On Trump’s social network, Truth Social, he posted a disgusting AI-generated video showing what would be “Trump’s Gaza,” luxurious with golden statues, and images of Trump, Musk, and Netanyahu “showing off” on the Gaza beaches, with swimsuits, semi-nude women, and showers of money. Macklemore, on the same day, posted a reel in response on his Instagram, replacing the AI-generated background music glorifying “Trump Gaza” with his new single, “Fucked Up”, with the caption, “I think this song fits better.”
In the official music video for the new single, produced by Palestinian artist Omar Alali, images of protests are juxtaposed: those of the extreme right-wing reactionaries and the massive wave of Palestinian families crossing northern Gaza to return to their lands, even amidst the rubble. The chorus repeats: “They got us fucked up, they got us fucked up/ And Elon, we know exactly what that was,” referencing Musk’s blatant Nazi salute at Trump’s presidential inauguration.
Showing a certain anti-imperialist consciousness, Macklemore does not limit himself to denouncing the genocide. The song starts with a deep critique of the climate crisis and capitalist exploitation that forced inmates in Los Angeles to work for $10.24 a day fighting the fires that ravaged entire neighborhoods in LA.
“The world’s on fire, we don’t own the water, y’all
Inmates hired for a couple dollars, y’all
New era ushered, but white supremacy is still in charge
Talkin’ colonizing Gaza from the White House lawn
But the people mobbin’, and we ain’t backin’ off”
Progressing to more strategic conclusions, Macklemore denounces the deep connection between the precarization of working-class life and the financing of Israel as an outpost of imperialism in the Middle East:
“Why the fuck you think you can’t afford the rent in your building?
And you can’t afford groceries? In debt, in your feelings
And you know how the West thinks: It’s all about the West banks
Call a ceasefire, then start annexing the West Bank
How you think Israel gets money for the best tanks?
And Netanyahu loves Trump, he’s like: Yup, thanks!
That’s your money, and yes, it’s all connected”
The song closes with a direct call to mobilization, a call to fight against wars and genocide, against deportations, and to fight the reactionary policies of the far-right:
“The next four years, it’s time to ride
Fuck ICE, free Congo, Sudan, and Palestine
If you still haven’t said shit about the genocide
Know your grandkids one day are gonna ask you: Why?”

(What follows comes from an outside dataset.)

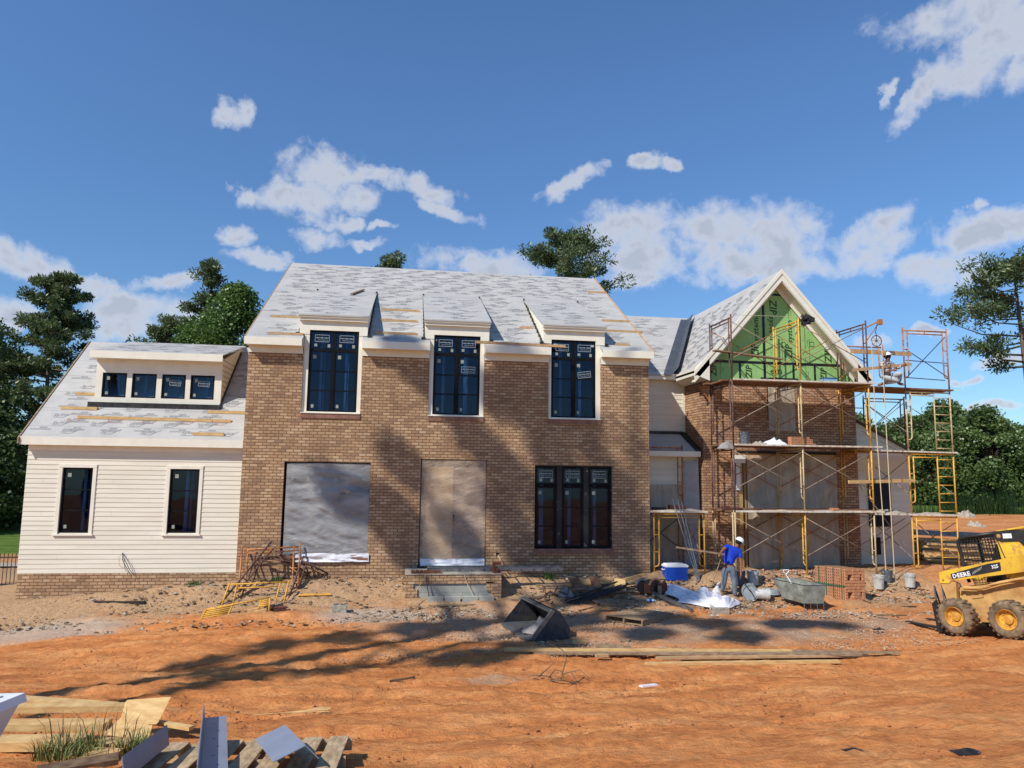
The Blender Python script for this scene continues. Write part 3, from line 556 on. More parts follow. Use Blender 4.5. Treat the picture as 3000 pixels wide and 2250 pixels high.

As an expression of the anti-imperialist subjectivity that developed in the vanguard of youth and resonates among artists worldwide, Macklemore has managed to make his artistic production and career into anti-imperialist “combat-art.” Despite setbacks, Maclemore has put his art in service of denouncing the imperialism of the U.S. bipartisan system (exposing both Republicans and Democrats as Zionist to the core), in defense of a free Palestine. As the reactionary agenda provoked by Trump has opened a new wave of repression against students in the U.S. for defending Palestine and accelerated threats of deportations, we must continue echoing the cry in solidarity with the Palestinian people and immigrants inside and outside the U.S. Immediate freedom for Mahmoud Khalil! No punishment for those who stand against genocide and imperialism! For a free, secular, working-class, and socialist Palestine from the river to the sea! Down with Trump and down with Zionist colonialism!